Ich würde eher sagen, der sehr ehrgeizige Trainer. Louis van Gaal ist erfolgsbesessen und ein akribischer Arbeiter. Er will Titel - und das lebt er uns vor, dafür gibt er alles. Inzwischen kommt es aber auch vor, dass im Training der eine oder andere Scherz gemacht wird. Je länger man ihn kennt, desto einfacher wird es. Denn es stimmt eigentlich alles beim FC Bayern: Wir haben den Kader, den wir für Erfolge in allen Wettbewerben brauchen. Diese Konkurrenz ist nötig - und der Trainer setzt sie perfekt um.

Abendblatt:

Sie klingen euphorisch. Was gewinnt der FCB diese Serie?

Van Buyten:

Ich bin gekommen, um die Champions League zu gewinnen. Das bleibt mein Ziel. Aber wirklich euphorisch bin ich nicht.

Abendblatt:

Weil Sie sich jüngst wieder bei Ihren Eltern runterfahren konnten?
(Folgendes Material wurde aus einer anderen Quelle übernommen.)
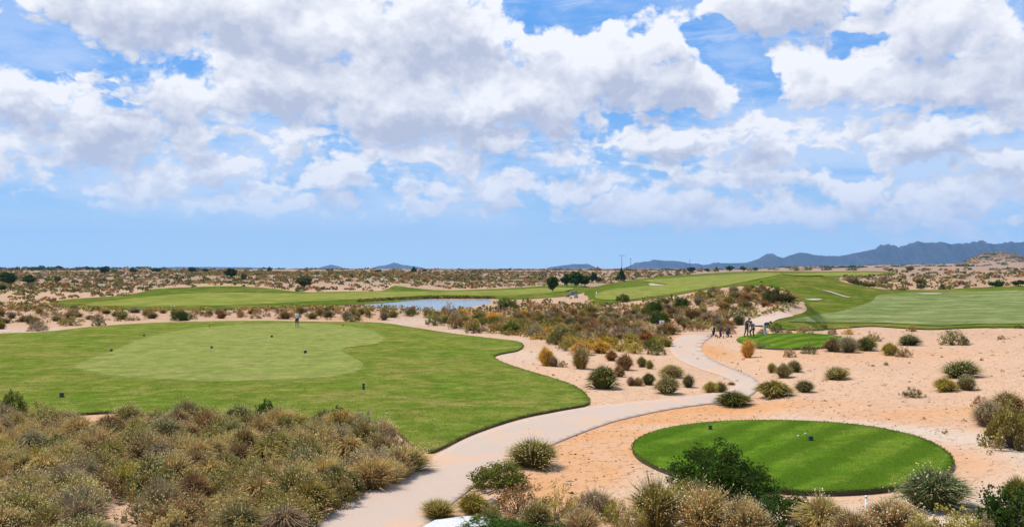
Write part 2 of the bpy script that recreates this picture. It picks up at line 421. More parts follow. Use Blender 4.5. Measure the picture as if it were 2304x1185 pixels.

Sie haben da bei Ihren Heimatbesuchen Ihren Brauch, wird erzählt.

Van Buyten

(lacht): Sie meinen mein Kinderzimmer? Ja, ich wohne, wenn ich bei meinen Eltern zu Besuch bin, immer wieder in meinem alten Zimmer. Das ist heute noch so, wie ich es an meinem 21. Geburtstag hinterlassen habe. Ohne den Staub natürlich. Der wird seitdem natürlich regelmäßig weggeputzt.

Abendblatt:

Ist Ihr Kinderzimmer Ihr Reset-Knopf, um sich aus der Glamour-Welt beim Rekordmeister in München wieder darauf zu besinnen, wo Sie herkommen?

Van Buyten:

Ja. Jedes Mal kommen Erinnerungen hoch. Auch wenn sie momentan oft sehr traurig sind, so erinnere ich mich sehr, sehr gern an meine Jugend. Auch, weil damals alles heil war und ich mir nichts sehnlicher wünsche, als dass mein Vater irgendwann wieder so gesund ist wie damals. Ihn noch mal völlig gesund und bei einem Spiel im Stadion dabei zu haben wäre mir mehr wert als jeder Sieg in der Bundesliga, dem Pokal oder der Titel in der Champions League.